According to David, “No real attempt was made by the Government sic -Lands Department – to innovate policy options to incentivize a new senior housing product and no recognition was given for the risks attributable to both the not-for-profit sector and the for-profit sector with the construction of such products.” This was particularly problematic because in markets such as Hong Kong, that have extremely high land costs. David recognizes that in Hong Kong there was a missed opportunity in the late 1990’s as he sees it, to “incentivize GIC land (government, institutional and community) to actively promote the Seniors Living Sector at the same time give alternative cash flow streams to the charitable sector in particular. Concurrent with this, there was no serious attempt to optimize site density opportunities – for example encouraging air right options over underutilized GIC land leased to NGO’s or provide for flexibility in mainstream residential projects with discounted/incentivized land premiums to encourage integrated developments.” Having seen similar efforts in other markets yield positive results, David believes that, “Had this been done a win-win for both the operator and the government would have been achieved creating a vibrant new emerging industry that addressed a pressing social problem.”

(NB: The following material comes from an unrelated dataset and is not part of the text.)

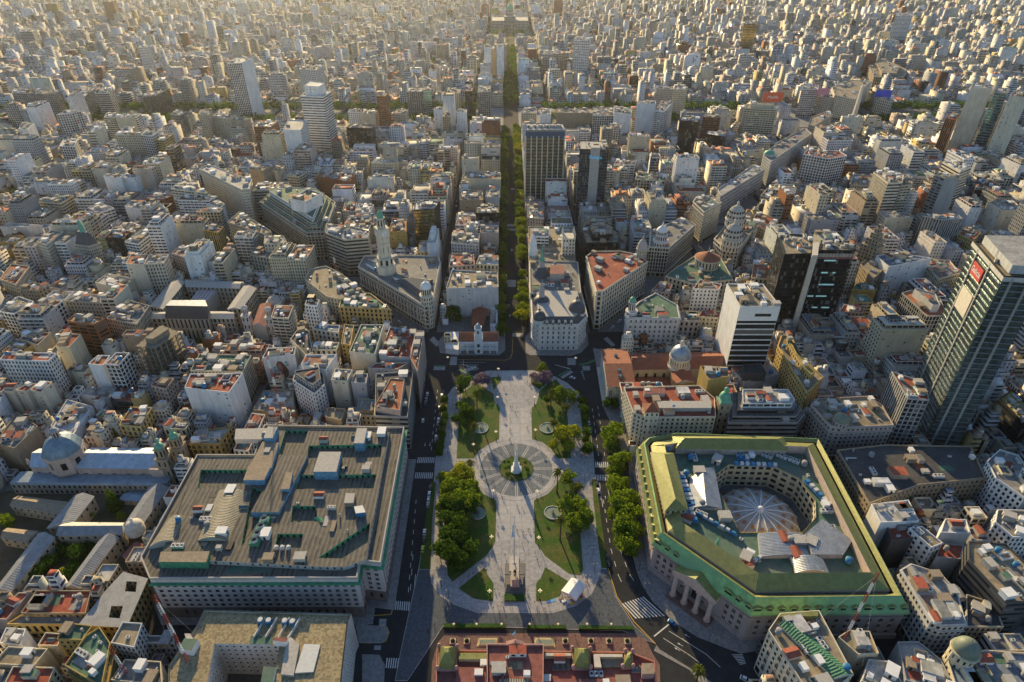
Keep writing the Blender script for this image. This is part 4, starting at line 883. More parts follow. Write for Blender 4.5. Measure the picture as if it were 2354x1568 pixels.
def holed(b,P,holes,z,mi=0,ua=None):
 vs=[];es=[]
 for L in[P]+holes:
  k=len(vs);vs+=[Vector(p) for p in L];es+=[(k+i,k+(i+1)%len(L)) for i in range(len(L))]
 co_,_,fs,*_r=delaunay_2d_cdt(vs,es,[],1,1e-4)
 for t in fs:
  q=[co_[i] for i in t];mx_,my_=sum(v.x for v in q)/3,sum(v.y for v in q)/3
  if not in_poly(mx_,my_,P) or any(in_poly(mx_,my_,h) for h in holes):continue
  if(q[1]-q[0]).cross(q[2]-q[0])<0:q.reverse()
  uv=[(v.x,v.y) for v in q] if ua is None else[(v.x*math.cos(ua)+v.y*math.sin(ua),v.y) for v in q]
  b.face([(v.x,v.y,z) for v in q],mi,uv)
def wells(root,holes,z,dep,wall='greenwall',wc=(.05,.17,.09),st='p',floor='dark',name='courtyard'):
 for Hh in holes:
  b=MB();h=ccw(Hh);n=len(h)
  for i in range(n):b.wall(h[i],h[(i+1)%n],z-dep,z,0,wc,ST[st],flip=True)
  b.flat(h,z-dep,1,(.08,.09,.085));b.build(name,[M['fac'],M['roof']],root)
def tower_sq(b,c,w,z0,z1,rot=0,mi=0,col=(.5,.5,.5),st=None):b.box(c[0],c[1],z0,w,w,z1-z0,rot,mi,col,st)
def lab(name,P,label,cat):
 c=centroid(P);r=empty(name,(c[0],c[1],0),label,cat);occ_poly(P,1,2);HERO.append((c[0],c[1],20,label,name)); return r
def letters(s,loc,size,rot,mat,root=None,name='lettering',ext=.08):
 cu=bpy.data.curves.new('txt','FONT');cu.body=s;cu.size=size;cu.extrude=ext;cu.align_x='CENTER';cu.align_y='CENTER'
 o=bpy.data.objects.new('txt',cu);COLL.objects.link(o);dg=bpy.context.evaluated_depsgraph_get();me=bpy.data.meshes.new_from_object(o.evaluated_get(dg))
 bpy.data.objects.remove(o);me.materials.clear();me.materials.append(mat);me.name=name
 n=bpy.data.objects.new(name,me);COLL.objects.link(n);n.rotation_euler=rot
 if root is not None:n.parent=root;n.location=Vector(loc)-root.location
 else:n.location=loc
 return n
# --- gold glass tower
P=poly('F1',[1270,876,1533,876,1518,830,1277,830],92);r=lab('glass_tower',P,'tall gold glass tower with white vertical fins and a blue band round its top','tower')
def f(b):b.ring(ccw(P),0,84,0,COL['K'],(.94,.62,1.8,3.6,1.,(.17,.155,.09)));b.ring(inset(P,-.25),84,90,1);b.ring(ccw(P),90,92,0,(.2,.2,.2));b.flat(P,84.01,1)
M['bluecrown']=solid('dark_blue_band',(.03,.075,.16),.4,.3);part(r,'wall',f,'fac','bluecrown');part(r,'roof',lambda b:b.flat(inset(P,.1),91.2,0),'cement')
Pc=ccw(P)
def fins(b):
 for i in range(4):
  p,q=Pc[i],Pc[(i+1)%4];L=math.hypot(q[0]-p[0],q[1]-p[1]);n=max(3,round(L/6.2));a=math.atan2(q[1]-p[1],q[0]-p[0])
  for k in range(n+1):t=(k+.02)/(n+.04);x,y=lerp(p,q,t);b.box(x+math.sin(a)*.35,y-math.cos(a)*.35,0,1.05,.9,85.5,a,0)
part(r,'vertical_fin',fins,'ivory')['kind']='stuff'
for k in range(12):place(r,'roof_louver',PROT[3][1] if k%2 else PROT[0][1],*quad(P,.06+.08*k,.5),91.2,.1*k,1.0)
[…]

Senior living projects in Malyasia, most noticeably AraGreens as well as projects like Absolute Living in Thailand or G&P Builders in the Philippines all point to the growing awareness by real estate developers and institutional investors that senior living is quickly becoming a globalized service and product offering. The question is which American, European and North Asian senior living operators are positioned to capture these opportunities.

Four internal issues need to be addressed for these western providers to execute on the globalization of senior living. First, the management team needs the bandwidth and expertise to navigate within foreign markets. This is a new skillset for most western providers, and as such, many companies dual task an existing executive who has other responsibilities to also investigate international opportunities. This rarely leads to the type of robust in-depth analysis required to make a sound strategic decision, let alone build an executable plan.

Second, the company needs to honestly evaluate their risk tolerance for going overseas. Several American senior living companies, most notably Sunrise in Germany, have struggled to be successful overseas. This lesson has not been lost on other operators who wonder if others have not been successful, can they be?

Third, western senior living companies need to get beyond the short-to-mid term opportunities in their domestic markets. The American Baby Boomers represent another ten to fifteen years of growth for senior living companies, but after this, those groups that have built a real international strategy will be fundamentally more sound and able to deliver growth and profit to shareholders than their competitors who stayed purely focused on domestic opportunities.

Fourth, senior living companies need to carefully weigh the real trigger for senior living overseas; specifically whether lifestyle or needs-based solutions are what will open the door. In foreign markets, with relatively un-developed long term care insurance vehicles, inadequate public or private pensions, and newly minted middle classes, pure lifestyle solutions may not have the initial traction they had in western markets where these factors were more developed.

As the WHO put it in their study of global aging, “Population ageing is unprecedented, without parallel in human history—and the twenty-first century will witness even more rapid ageing than did the century just past.” The globalization of senior living is just beginning, and western senior care companies need to begin taking the opportunities to identify and scale internationally more seriously than they ever have. Domestic competitors are closely watching how the industry is emerging in China and India, with an eye to ultimately create their own brands that if successful will limit the upside potential for western companies that come to terms with the global growth opportunity too late.